◆ **Task directions**: Write out, word for word, every line from the first one through the line that holds "return Vector((t*r[0], t*r[1], H+t*r[2]))", and nothing else; skip the pictures.
:: Dataset excerpt
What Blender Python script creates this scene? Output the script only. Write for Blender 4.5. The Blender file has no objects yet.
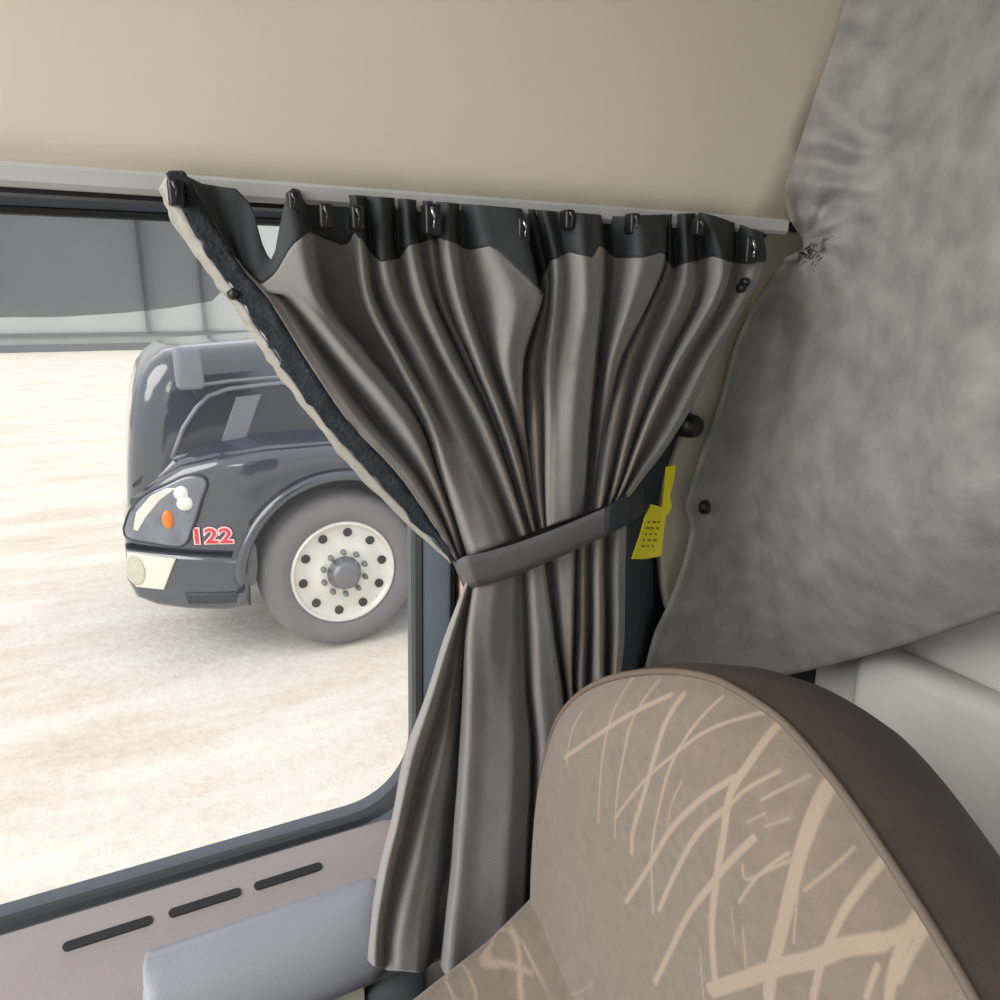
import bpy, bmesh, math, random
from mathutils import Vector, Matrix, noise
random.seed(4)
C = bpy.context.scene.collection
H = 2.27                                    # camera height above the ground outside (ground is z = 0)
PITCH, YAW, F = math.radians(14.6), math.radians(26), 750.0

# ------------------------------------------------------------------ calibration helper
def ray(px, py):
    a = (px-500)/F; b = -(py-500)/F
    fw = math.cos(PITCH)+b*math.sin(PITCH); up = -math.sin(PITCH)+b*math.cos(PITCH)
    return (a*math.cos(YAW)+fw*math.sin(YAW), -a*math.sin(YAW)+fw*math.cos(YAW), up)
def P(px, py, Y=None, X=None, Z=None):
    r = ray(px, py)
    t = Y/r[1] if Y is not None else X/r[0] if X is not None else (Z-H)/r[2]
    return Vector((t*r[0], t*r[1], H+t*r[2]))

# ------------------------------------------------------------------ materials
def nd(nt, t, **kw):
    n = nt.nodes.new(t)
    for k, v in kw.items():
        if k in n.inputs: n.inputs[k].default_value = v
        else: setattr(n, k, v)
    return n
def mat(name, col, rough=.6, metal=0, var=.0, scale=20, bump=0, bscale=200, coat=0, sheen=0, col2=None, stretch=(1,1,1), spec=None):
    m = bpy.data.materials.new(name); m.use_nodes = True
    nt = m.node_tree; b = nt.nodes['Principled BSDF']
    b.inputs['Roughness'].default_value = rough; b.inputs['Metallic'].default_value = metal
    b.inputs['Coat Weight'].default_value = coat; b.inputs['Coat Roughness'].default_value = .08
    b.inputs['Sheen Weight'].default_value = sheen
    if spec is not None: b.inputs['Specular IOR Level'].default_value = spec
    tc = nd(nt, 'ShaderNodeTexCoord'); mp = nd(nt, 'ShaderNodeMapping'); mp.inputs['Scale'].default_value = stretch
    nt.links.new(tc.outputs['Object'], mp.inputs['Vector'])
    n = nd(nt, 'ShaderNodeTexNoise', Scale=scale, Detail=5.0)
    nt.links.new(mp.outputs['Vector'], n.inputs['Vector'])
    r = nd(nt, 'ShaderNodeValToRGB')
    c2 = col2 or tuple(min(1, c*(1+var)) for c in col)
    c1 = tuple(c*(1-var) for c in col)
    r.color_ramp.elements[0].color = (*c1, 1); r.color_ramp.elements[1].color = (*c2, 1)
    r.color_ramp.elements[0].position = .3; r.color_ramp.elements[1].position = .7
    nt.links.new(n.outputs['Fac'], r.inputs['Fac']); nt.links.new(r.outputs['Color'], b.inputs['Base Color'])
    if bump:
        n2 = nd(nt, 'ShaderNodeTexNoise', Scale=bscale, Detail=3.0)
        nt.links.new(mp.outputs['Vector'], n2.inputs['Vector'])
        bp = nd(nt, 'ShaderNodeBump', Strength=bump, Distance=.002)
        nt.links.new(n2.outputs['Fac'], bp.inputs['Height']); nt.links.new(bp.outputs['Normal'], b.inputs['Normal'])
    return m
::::
◆ **Reply**:
What Blender Python script creates this scene? Output the script only. Write for Blender 4.5. The Blender file has no objects yet.
import bpy, bmesh, math, random
from mathutils import Vector, Matrix, noise
random.seed(4)
C = bpy.context.scene.collection
H = 2.27                                    # camera height above the ground outside (ground is z = 0)
PITCH, YAW, F = math.radians(14.6), math.radians(26), 750.0

# ------------------------------------------------------------------ calibration helper
def ray(px, py):
    a = (px-500)/F; b = -(py-500)/F
    fw = math.cos(PITCH)+b*math.sin(PITCH); up = -math.sin(PITCH)+b*math.cos(PITCH)
    return (a*math.cos(YAW)+fw*math.sin(YAW), -a*math.sin(YAW)+fw*math.cos(YAW), up)
def P(px, py, Y=None, X=None, Z=None):
    r = ray(px, py)
    t = Y/r[1] if Y is not None else X/r[0] if X is not None else (Z-H)/r[2]
    return Vector((t*r[0], t*r[1], H+t*r[2]))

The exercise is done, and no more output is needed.